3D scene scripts
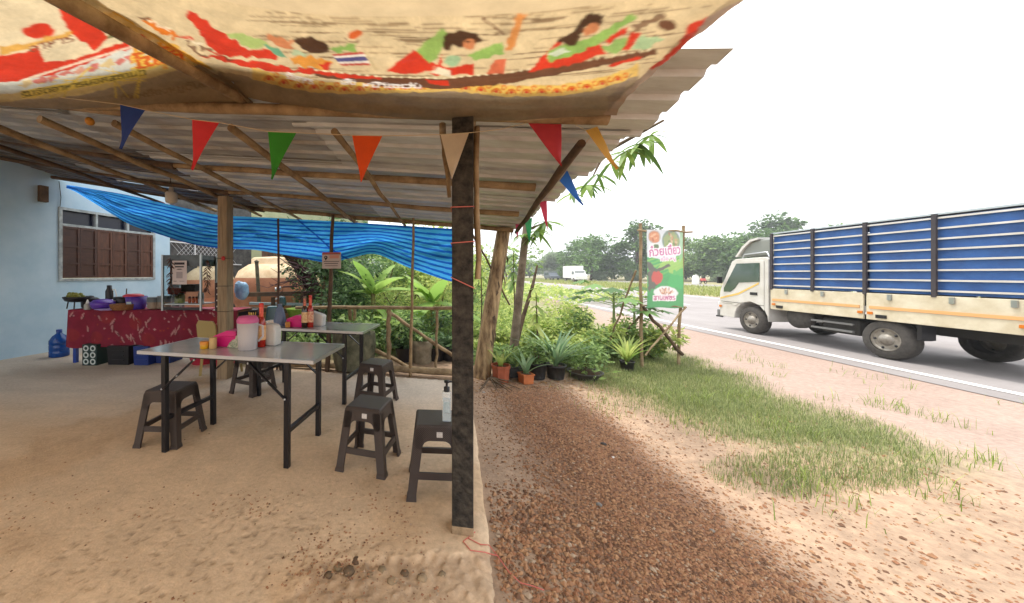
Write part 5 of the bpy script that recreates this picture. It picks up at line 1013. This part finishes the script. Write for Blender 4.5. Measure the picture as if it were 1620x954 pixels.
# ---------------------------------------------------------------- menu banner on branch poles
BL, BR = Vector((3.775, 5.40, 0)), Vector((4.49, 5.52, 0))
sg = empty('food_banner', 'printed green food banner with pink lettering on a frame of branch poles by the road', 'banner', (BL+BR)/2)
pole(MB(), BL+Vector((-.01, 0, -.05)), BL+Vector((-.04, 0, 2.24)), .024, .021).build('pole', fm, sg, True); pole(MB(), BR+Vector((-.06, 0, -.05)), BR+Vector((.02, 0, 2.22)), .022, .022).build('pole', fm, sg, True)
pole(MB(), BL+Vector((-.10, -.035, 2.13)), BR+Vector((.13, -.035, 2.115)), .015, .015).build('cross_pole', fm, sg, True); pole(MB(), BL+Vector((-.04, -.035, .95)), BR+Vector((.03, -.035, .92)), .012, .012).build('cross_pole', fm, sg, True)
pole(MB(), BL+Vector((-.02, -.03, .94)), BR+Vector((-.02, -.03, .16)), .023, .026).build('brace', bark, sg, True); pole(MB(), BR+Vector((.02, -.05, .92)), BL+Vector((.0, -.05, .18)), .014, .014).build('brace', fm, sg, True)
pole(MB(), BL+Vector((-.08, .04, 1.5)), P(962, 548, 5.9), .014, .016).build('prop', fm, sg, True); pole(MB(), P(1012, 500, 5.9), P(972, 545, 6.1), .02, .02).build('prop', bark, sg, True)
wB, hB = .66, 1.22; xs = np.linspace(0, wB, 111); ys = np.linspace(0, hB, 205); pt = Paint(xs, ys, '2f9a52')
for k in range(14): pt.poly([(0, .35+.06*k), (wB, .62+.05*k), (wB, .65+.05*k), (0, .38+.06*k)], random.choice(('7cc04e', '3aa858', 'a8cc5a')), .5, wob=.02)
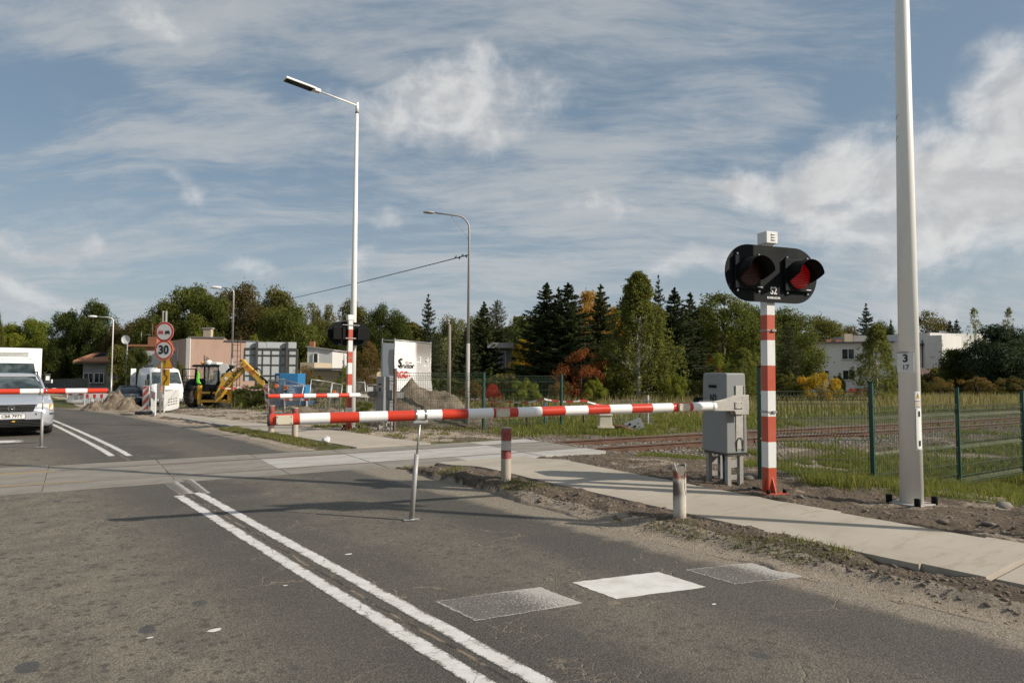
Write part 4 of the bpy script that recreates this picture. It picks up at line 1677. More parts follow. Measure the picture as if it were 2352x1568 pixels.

• _DESCRIPTION OF THE TASK_:
Select every line of the material above holding the word "that" and copy it.

• _RESULT FOR THIS EXERCISE_:
Write part 5 of the bpy script that recreates this picture. It picks up at line 1013. This part finishes the script. Write for Blender 4.5. Measure the picture as if it were 1620x954 pixels.
Write part 4 of the bpy script that recreates this picture. It picks up at line 1677. More parts follow. Measure the picture as if it were 2352x1568 pixels.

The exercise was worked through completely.